Mahale Mountains National Park is located in the western Tanzania, bordering Lake Tanganyika. The park covers an area of 1,613 sq km (623 sq miles) and can be accessed using charter flight from Arusha, Dar or Kigoma. The other means includes charter private or national park motorboat from Kigoma, three to four hours.
Mahale Mountains is home to some of Africa’s last remaining wild chimpanzees, a population of roughly 800 and only 60 individuals forming what is known as "M group. Trekking the chimpanzees of Mahale Mountains is a magical experience.

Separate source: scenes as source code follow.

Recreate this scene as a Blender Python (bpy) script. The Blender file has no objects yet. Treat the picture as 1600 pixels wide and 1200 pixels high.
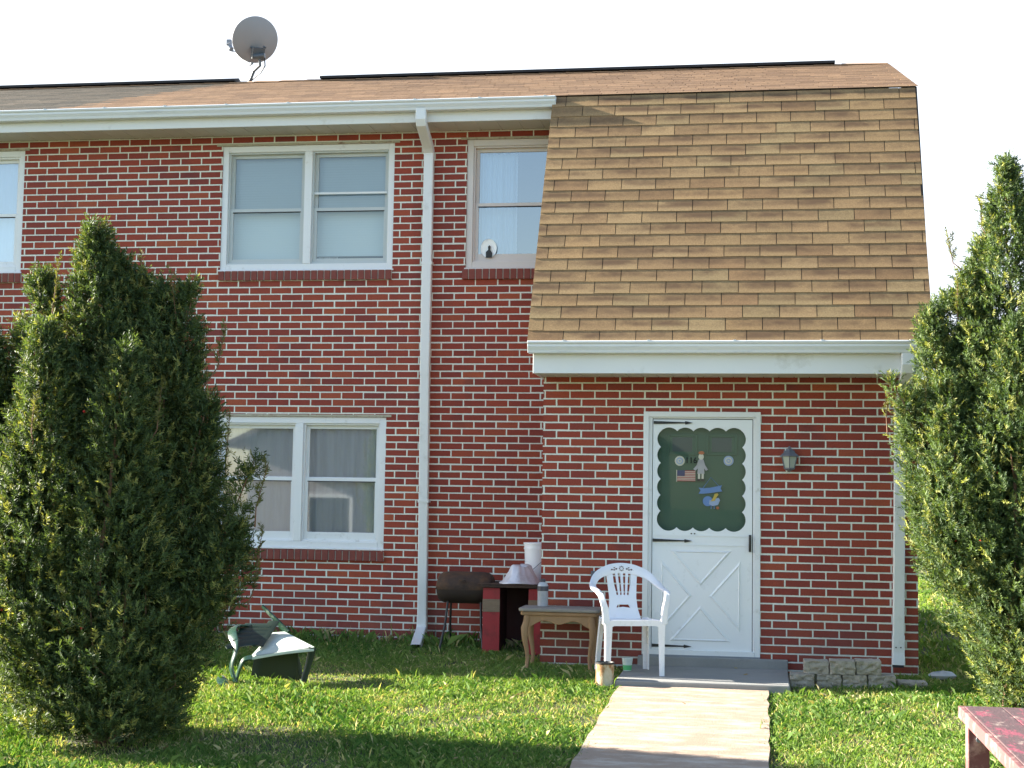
import bpy, bmesh, math, random
import numpy as np
from mathutils import Vector, Matrix
random.seed(7); RNG = np.random.default_rng(11)
C = bpy.context.scene.collection
S = bpy.context.scene
R = math.radians

# ------------------------------------------------------------------ camera
cam = bpy.data.objects.new('camera', bpy.data.cameras.new('camera')); C.objects.link(cam)
cam.data.sensor_width = 36; cam.data.lens = 54.007; cam.data.clip_start = .1; cam.data.clip_end = 2000
_r = Vector((0.98715882, 0.15900893, 0.01528478)); _u = Vector((-0.00287734, -0.07796918, 0.99695162)); _f = Vector((-0.15971595, 0.98419356, 0.07651044))
M = Matrix((( _r.x, _u.x, -_f.x), (_r.y, _u.y, -_f.y), (_r.z, _u.z, -_f.z))).to_4x4()
M.translation = Vector((1.8295, -14.1826, 1.3691))
cam.matrix_world = M
S.camera = cam

# ------------------------------------------------------------------ light
SUN = Vector((-.931, .118, .350)).normalized()          # towards the sun
w = bpy.data.worlds.new('World'); S.world = w; w.use_nodes = True
nt = w.node_tree; nt.nodes.clear()
sky = nt.nodes.new('ShaderNodeTexSky'); sky.sky_type = 'NISHITA'; sky.sun_disc = False
sky.sun_elevation = math.asin(SUN.z); sky.sun_rotation = math.atan2(SUN.x, SUN.y)
sky.air_density = 1.0; sky.dust_density = .7; sky.ozone_density = 1.0
bg = nt.nodes.new('ShaderNodeBackground'); bg.inputs['Strength'].default_value = .07
wo = nt.nodes.new('ShaderNodeOutputWorld')
# white cloud, added to brighten the low sky behind the house; clear blue elsewhere
tc = nt.nodes.new('ShaderNodeTexCoord'); sx = nt.nodes.new('ShaderNodeSeparateXYZ'); nt.links.new(tc.outputs['Generated'], sx.inputs[0])
def wmr(sock, a, b):
    x = nt.nodes.new('ShaderNodeMapRange'); x.interpolation_type = 'SMOOTHSTEP'; nt.links.new(sock, x.inputs[0]); x.inputs[1].default_value = a; x.inputs[2].default_value = b; return x.outputs[0]
def wmul(a, b):
    x = nt.nodes.new('ShaderNodeMath'); x.operation = 'MULTIPLY'; nt.links.new(a, x.inputs[0]); nt.links.new(b, x.inputs[1]); return x.outputs[0]
cn = nt.nodes.new('ShaderNodeTexNoise'); cn.inputs['Scale'].default_value = 2.2; cn.inputs['Detail'].default_value = 6; nt.links.new(tc.outputs['Generated'], cn.inputs['Vector'])
cf = wmul(wmul(wmr(sx.outputs[2], .75, .35), wmr(sx.outputs[1], -.15, .35)), wmr(cn.outputs['Fac'], .15, .42))
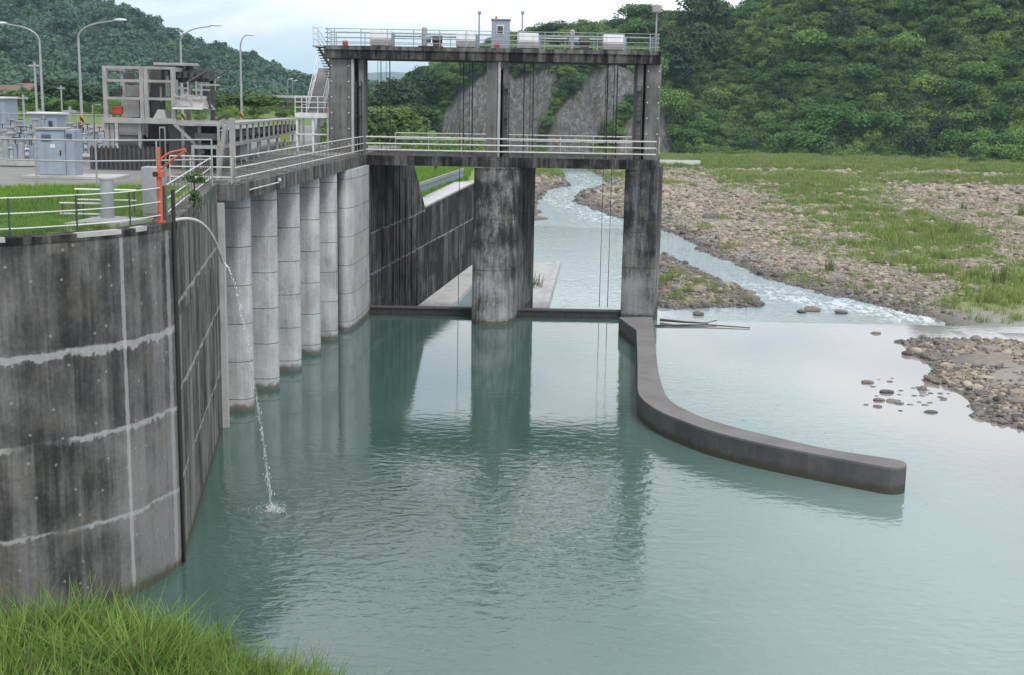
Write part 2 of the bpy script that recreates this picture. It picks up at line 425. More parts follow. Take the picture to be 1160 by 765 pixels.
def stone_mesh(name, mat, seed):
    bm = bmesh.new(); bmesh.ops.create_icosphere(bm, subdivisions=2, radius=.5)
    off = Vector((seed*3.1, seed*1.7, 0)); r = random.Random(seed)
    sx, sy, sz = r.uniform(.9, 1.3), r.uniform(.7, 1.0), r.uniform(.45, .75)
    for v in bm.verts:
        k = 1+.35*mnoise.noise(v.co*2.2+off)+.12*mnoise.noise(v.co*6+off)
        v.co = Vector((v.co.x*sx*k, v.co.y*sy*k, v.co.z*sz*k))
    me = bpy.data.meshes.new(name); bm.to_mesh(me); bm.free(); me.materials.append(mat)
    me.polygons.foreach_set('use_smooth', [random.random() < .7 for _ in me.polygons]); return me
STONES = proto_collection('stone_kinds', [stone_mesh('stone', M['stone'], i) for i in range(6)])
WSTONES = proto_collection('wet_stone_kinds', [stone_mesh('wet_stone', M['wetstone'], i+10) for i in range(4)])

# ================================================================== TERRAIN
WALL = [(-30., 26.4), (-22., 27.6), (-17., 28.8), (-14.2, 29.8), (-12.3, 30.8), (-11.2, 31.8), (-10.2, 33.1), (-9.75, 34.3), (-9.48, 35.4)]
CORNER = (-9.48, 35.4); WALL2_END = (-11.80, 50.9)
chan = lambda Y: -8.95+.134*(Y-80)
bar_poly = plan([(1018, 388), (1040, 383), (1160, 387), (1500, 394), (1500, 640), (1230, 520), (1165, 491), (1130, 484), (1085, 472), (1092, 455), (1075, 440), (1050, 434), (1045, 420), (1062, 408), (1032, 402), (1040, 394)], 0)
bank_poly = [(-16, 20)]+plan([(-40, 725), (40, 712), (130, 712), (180, 730), (240, 752), (315, 772), (410, 802), (480, 870), (500, 1100)], 0)
river = plan([(635, 186), (642, 200), (654, 209.5), (626, 216.5), (617, 225), (622, 240), (633, 250), (607, 252)], -2)+\
    [(-2.5, 128), (-9.5, 100), (-9.5, 80), (8, 80)]+plan([(725, 352), (712, 320), (706, 290), (703, 262), (704, 253), (689, 248), (664, 239), (643.5, 228.7), (652, 218), (682, 209.5), (680, 204), (657, 190)], -2)
branch = plan([(690, 247), (745, 263), (790, 288), (830, 307), (880, 324), (930, 337), (985, 349), (1045, 360), (1062, 372), (1062, 400), (690, 400), (690, 353), (745, 352), (800, 352), (850, 353), (880, 349), (878, 343), (850, 327), (800, 302), (770, 291), (745, 284), (712, 276), (700, 262)], -2)
farwater = plan([(630, 193), (660, 193), (652, 182), (640, 178), (560, 172), (560, 169), (660, 176)], -2)
def weirY(X): return 77.3-.1*(X-9)
def ground_z(X, Y):
    n = fbm(X, Y, .12, 4, 3)
    # downstream valley
    d = np.minimum(np.minimum(sdf(river, X, Y), sdf(branch, X, Y)), sdf(farwater, X, Y))
    d = d+.8*vnoise(X, Y, .35, 8)-1.3
    out = -2.0+np.clip(d, 0, 4)*.13+np.clip(d-4, 0, 60)*.012+np.clip(Y-190, 0, 200)*.004+.16*n*sstep(0, 6, d)
    zd = np.where(d < 0, -2.0+np.clip(d, -3, 0)*.4, out)
    # upstream pool bed, gravel bar, near bank
    db = sdf(bar_poly, X, Y)+1.1*fbm(X, Y, .3, 3, 5)
    zu = np.where(db < 0, .02+np.clip(-db, 0, 4)*.09+.10*n, np.maximum(-2.5, -.02-.10*db))
    dk = sdf(bank_poly, X, Y)
    zu = np.where(dk < 0, np.clip(-dk, 0, 3)*.22-.05, zu)
    z = np.where(Y < weirY(X)+3, zu, zd)
    # under the terrace and behind the channel wall
    left = (X < -9.0) & (Y > 36) & (Y < 81) | (X < np.where(Y > 80, chan(np.minimum(Y, 125))-.5, -99)) & (Y > 80) & (Y < 420)
    z = np.where(left, -3.0, z)
    return z
def green(X, Y):
    n = fbm(X, Y, .05, 5, 21); n2 = fbm(X, Y, .25, 3, 31)
    far = sstep(-9, 14, Y-(238-.35*np.clip(X-50, 0, 150))+18*n)
    band = np.exp(-((X-(42+.075*(Y-100)+6*n))/12)**2)*sstep(78, 105, Y)
    g = np.clip(np.maximum(far*(.75+.9*n2), band*(.8+.9*n2)), 0, 1)
    g = np.maximum(g, .5*sstep(.25, .5, n2+.5*n)*sstep(84, 95, Y))
    strip = np.exp(-((Y-(262+10*n))/7)**2)*sstep(10, 30, X)*.8
    return np.clip(g-strip, 0, 1)*np.where(X > -1, 1, sstep(130, 150, Y))
m, t, b = newmat('riverbed_ground')
p = t.pos(); n1 = t.noise(p, .8, 6, .65); n2 = t.noise(p, .07, 4)
vo = t.node('ShaderNodeTexVoronoi'); t.put(vo.inputs['Vector'], t.vmul(p, (1, 1, 2))); vo.inputs['Scale'].default_value = 2.4
c = t.mix(n1, (.14, .118, .095), (.31, .27, .225)); c = t.mix(.55, c, t.mix(vo.outputs['Color'], .45, 1.25), 'MULTIPLY')
c = t.mix(t.step(n2, .45, .62), c, (.25, .235, .22))
z = t.xyz(p)[2]
gr = t.mix(t.noise(p, .5, 5), (.10, .15, .035), (.21, .26, .075))
c = t.mix(t.math('MULTIPLY', t.step(t.attr('green'), .25, .75), .95), c, gr)
c = t.mix(t.math('MULTIPLY', t.attr('wet'), .75), c, (.075, .068, .062))
t.put(b.inputs['Base Color'], c); b.inputs['Roughness'].default_value = .9
t.put(b.inputs['Normal'], t.bump(t.math('ADD', vo.outputs['Distance'], n1), .6, .15))
M['ground'] = m
def axis(lo, hi, step, far_lo, far_hi, k=1.25):
    a = list(np.arange(lo, hi+1e-6, step)); s = step; x = hi
    while x < far_hi: s *= k; x += s; a.append(x)
    s = step; x = lo; bfr = []
    while x > far_lo: s *= k; x -= s; bfr.append(x)
    return np.array(bfr[::-1]+a)
gx = axis(-14, 110, .7, -4800, 4800); gy = axis(18, 290, .7, -80, 8000)
def wetf(X, Y, Z):
    w = np.where(Y < weirY(X)+3, sstep(.30, .02, Z), sstep(-1.55, -2.0, Z)); return np.clip(w, 0, 1)
ground = gridmesh('ground', gx, gy, ground_z, M['ground'], {'green': lambda X, Y, Z: green(X, Y), 'wet': wetf})
tag(ground, kind='structure')

# water ------------------------------------------------------------
def water_mat(name, base, mud=None, foam=True, rip=1.0, ior=1.85, big=1.0):
    m, t, b = newmat(name); p = t.pos()
    w1 = t.noise(t.vmul(p, (1.0, 1.5, 1)), 1.5*big, 2, .5, .5)
    w2 = t.noise(t.vmul(p, (1.0, 1.5, 1)), 4.2*big, 3, .6, .8)
    w3 = t.noise(t.vmul(p, (1, 1.4, 1)), .30, 3, .5, .4)
    hgt = t.math('ADD', t.math('ADD', t.math('MULTIPLY', w1, .75), t.math('MULTIPLY', w2, .16)), t.math('MULTIPLY', w3, .5))
    hgt = t.math('MULTIPLY', hgt, t.attr('ripple'))
    c = t.mix(t.noise(p, .08, 3), [x*.88 for x in base], [x*1.12 for x in base])
    if mud: c = t.mix(t.attr('silt'), c, (.185, .255, .240)); c = t.mix(t.attr('shallow'), c, mud)
    rough = .04
    if foam:
        fm = t.math('MULTIPLY', t.attr('foam'), t.step(t.math('ADD', t.math('MULTIPLY', t.noise(t.vmul(p, (1.2, .5, 1)), 1.3, 6, .72, .8), 1), t.math('MULTIPLY', t.attr('foam'), .22)), .56, .70))
        c = t.mix(fm, c, (.70, .74, .75)); rough = t.math('ADD', .04, t.math('MULTIPLY', fm, .6))
    t.put(b.inputs['Base Color'], c); t.put(b.inputs['Roughness'], rough); b.inputs['IOR'].default_value = ior
    t.put(b.inputs['Normal'], t.bump(hgt, 1.0, .22*rip))
    return m
M['water'] = water_mat('turbid_green_water', (.046, .092, .076), (.27, .25, .24))
M['waterd'] = water_mat('downstream_water', (.27, .36, .38), (.30, .27, .25), big=1.4)
wx = axis(-24, 46, .4, -60, 240); wy = np.arange(14, 79.01, .4)
def up_ripple(X, Y, Z):
    n = vnoise(X, Y, .16, 44); n2 = vnoise(X, Y*1.0, .07, 45)
    r = .028+.014*n
    mid = np.exp(-((X+5.0)/3.2)**2-((Y-41.0)/4.6)**2)+.09*np.exp(-((X-1.0)/5.5)**2-((Y-43.0)/5.0)**2)
    r = r+.95*mid*(.75+.5*n)+.10*np.exp(-((X+2)/8)**2-((Y-35)/8)**2)
    r = r+.018*sstep(60, 46, Y)*sstep(-8, -2, X)+.07*sstep(3, 9, X)*sstep(70, 48, Y)*(1+n2)
    calm = sstep(11, 3, sdf(bar_poly, X, Y))
    r = r*(1-.9*calm)*(1-.5*sstep(58, 72, Y)*sstep(8, 12, X))
    sp = np.hypot(X+7.85, Y-40.6); r = r+.35*np.exp(-(sp/2.0)**2)
    return np.clip(r, .010, 1.6)
def up_shallow(X, Y, Z):
    d = sdf(bar_poly, X, Y)+2.5*fbm(X, Y, .12, 3, 9)
    return np.clip(np.maximum(.9*sstep(9.5, 1.5, d)+.55*sstep(72, 76.5, Y)*sstep(16, 24, X), .55*sstep(50, 72, Y)*sstep(7.5, 11, X)), 0, .95)  # mud near the bar; farther out the paling stands in for mirrored sky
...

The guide's eyes pick out last night's nests - shadowy clumps high in a gallery of trees crowding the sky.
Then suddenly you are in their midst: cleaning each other's glossy coats in concentrated groups, power struggle noisily, or bounding into the trees to swing effortlessly between the vines.
The area is also known as Nkungwe, after the park's largest mountain, held sacred by the local Tongwe people, and at 2,460 metres (8,069 ft) the highest of the six prominent points that make up the Mahale Range.
While chimpanzees are the celebrity attraction, the slopes support a diverse forest fauna, including readily observed troops of red colobus, red-tailed and blue monkeys, and a kaleidoscopic array of colorful forest birds.
You can trace the Tongwe people's ancient pilgrimage to the mountain spirits, hiking through the montane rainforest belt – home to an endemic race of Angola colobus monkey - to high grassy ridges chequered with alpine bamboo. Then immerse in the impossibly clear waters of the world’s longest, second-deepest and least-polluted freshwater lake – harbouring an estimated 1,000 fish species.